Lo stesso Tribunale, pertanto, non ha piena discrezionalità in ordine al “quantum” della liquidazione, essendo vincolato ai criteri di calcolo predeterminati nel decreto ministeriale. A maggior ragione e’ dunque da escludersi una discrezionalità dell’ente nel ridurre unilateralmente una spesa che non puo’ ritenersi ne’ riferibile a funzioni istituzionalmente proprie, ne’ assunta volontariamente dall’ente stesso o dalla sua partecipata in violazione degli obblighi di contenimento della spesa pubblica, essendo posta a carico dello stesso all’esito di un procedimento giudiziale.
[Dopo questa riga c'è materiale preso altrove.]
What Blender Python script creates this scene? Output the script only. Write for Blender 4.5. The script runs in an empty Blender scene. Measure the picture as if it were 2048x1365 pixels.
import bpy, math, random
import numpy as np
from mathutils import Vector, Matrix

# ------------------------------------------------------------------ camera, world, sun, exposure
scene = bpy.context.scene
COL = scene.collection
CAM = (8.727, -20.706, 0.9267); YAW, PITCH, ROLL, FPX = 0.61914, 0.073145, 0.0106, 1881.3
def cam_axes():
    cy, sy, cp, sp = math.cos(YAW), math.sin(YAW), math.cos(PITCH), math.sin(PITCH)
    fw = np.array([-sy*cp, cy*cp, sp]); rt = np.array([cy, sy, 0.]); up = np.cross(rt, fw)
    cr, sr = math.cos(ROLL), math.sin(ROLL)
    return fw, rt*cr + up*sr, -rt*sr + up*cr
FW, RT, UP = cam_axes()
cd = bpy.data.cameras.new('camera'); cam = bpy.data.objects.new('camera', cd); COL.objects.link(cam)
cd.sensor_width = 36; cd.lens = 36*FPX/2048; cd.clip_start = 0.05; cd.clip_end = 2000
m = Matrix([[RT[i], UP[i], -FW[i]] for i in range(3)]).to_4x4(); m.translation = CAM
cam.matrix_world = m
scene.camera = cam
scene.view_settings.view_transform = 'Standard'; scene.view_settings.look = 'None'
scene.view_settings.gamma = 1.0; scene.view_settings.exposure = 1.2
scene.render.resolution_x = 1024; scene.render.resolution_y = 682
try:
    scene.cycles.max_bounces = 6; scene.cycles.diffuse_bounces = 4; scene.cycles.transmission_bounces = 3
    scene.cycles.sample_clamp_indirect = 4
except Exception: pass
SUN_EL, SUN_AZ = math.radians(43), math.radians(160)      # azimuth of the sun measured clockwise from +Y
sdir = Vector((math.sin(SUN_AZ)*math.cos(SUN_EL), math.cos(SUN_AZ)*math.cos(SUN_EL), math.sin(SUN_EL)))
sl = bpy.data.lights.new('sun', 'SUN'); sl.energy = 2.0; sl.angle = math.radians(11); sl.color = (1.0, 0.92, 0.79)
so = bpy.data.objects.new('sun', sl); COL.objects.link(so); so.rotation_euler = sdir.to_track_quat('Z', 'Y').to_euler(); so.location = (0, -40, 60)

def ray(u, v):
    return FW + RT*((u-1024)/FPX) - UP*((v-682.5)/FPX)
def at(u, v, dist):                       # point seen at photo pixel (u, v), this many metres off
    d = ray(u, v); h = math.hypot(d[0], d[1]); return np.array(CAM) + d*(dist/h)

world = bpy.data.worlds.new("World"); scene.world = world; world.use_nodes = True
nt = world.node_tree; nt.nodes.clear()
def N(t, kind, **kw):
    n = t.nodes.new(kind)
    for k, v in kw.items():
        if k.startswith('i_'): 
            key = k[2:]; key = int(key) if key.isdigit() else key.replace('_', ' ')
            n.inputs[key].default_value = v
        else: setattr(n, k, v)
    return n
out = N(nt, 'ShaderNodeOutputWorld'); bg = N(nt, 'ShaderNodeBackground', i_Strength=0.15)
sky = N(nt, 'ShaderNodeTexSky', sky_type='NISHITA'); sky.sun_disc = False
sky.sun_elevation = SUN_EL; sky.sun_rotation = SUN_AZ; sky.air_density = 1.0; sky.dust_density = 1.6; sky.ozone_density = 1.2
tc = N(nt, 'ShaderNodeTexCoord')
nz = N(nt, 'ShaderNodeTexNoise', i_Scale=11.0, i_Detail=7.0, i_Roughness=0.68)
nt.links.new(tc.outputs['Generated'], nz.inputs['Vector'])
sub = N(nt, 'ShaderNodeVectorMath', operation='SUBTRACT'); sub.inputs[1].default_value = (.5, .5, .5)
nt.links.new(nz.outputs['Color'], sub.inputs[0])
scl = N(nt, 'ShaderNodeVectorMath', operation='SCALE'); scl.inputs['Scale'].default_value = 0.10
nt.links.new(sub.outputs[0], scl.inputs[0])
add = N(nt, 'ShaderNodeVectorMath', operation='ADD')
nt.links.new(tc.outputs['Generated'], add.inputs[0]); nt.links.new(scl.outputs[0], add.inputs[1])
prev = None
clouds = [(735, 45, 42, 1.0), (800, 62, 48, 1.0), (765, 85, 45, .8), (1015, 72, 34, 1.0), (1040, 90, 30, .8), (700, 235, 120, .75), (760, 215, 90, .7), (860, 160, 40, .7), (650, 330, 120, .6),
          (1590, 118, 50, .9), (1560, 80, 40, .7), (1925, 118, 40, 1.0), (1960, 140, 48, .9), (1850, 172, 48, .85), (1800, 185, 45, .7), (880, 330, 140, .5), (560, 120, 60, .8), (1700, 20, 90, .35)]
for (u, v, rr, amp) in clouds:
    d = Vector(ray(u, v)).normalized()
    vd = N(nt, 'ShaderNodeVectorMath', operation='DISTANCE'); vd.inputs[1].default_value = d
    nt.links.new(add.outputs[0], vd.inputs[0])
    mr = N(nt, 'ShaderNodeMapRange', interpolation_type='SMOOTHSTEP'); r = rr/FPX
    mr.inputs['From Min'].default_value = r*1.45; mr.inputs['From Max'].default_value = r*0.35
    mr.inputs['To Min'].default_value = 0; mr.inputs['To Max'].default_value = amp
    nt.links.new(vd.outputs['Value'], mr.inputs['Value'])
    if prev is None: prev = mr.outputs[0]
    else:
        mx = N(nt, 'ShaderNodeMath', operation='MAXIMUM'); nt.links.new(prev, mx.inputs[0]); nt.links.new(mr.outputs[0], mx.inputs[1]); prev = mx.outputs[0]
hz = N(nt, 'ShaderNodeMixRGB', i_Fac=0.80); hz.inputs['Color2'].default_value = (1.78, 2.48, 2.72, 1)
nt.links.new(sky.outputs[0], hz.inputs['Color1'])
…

La fattispecie esaminata, pertanto, e’ da ritenere estranea all’ambito di operatività dei vincoli di finanza pubblica, con i conseguenti riflessi sotto il profilo della stessa ammissibilità del quesito proposto”.
Il ricorso va in definitiva dichiarato inammissibile; le spese seguono la soccombenza e vengono liquidate come da dispositivo.
P.Q.M.
La Corte dichiara il ricorso inammissibile e pone le spese del giudizio di legittimità a carico del ricorrente, liquidate in Euro 9.200, di cui Euro 200 per esborsi, oltre accessori come per legge.
Ai sensi del D.P.R. n. 115 del 2002, art. 13, comma 1 quarter, dà atto della sussistenza dei presupposti per il versamento, da parte del ricorrente, dell’ulteriore importo a titolo di contributo unificato pari a quello dovuto per il ricorso.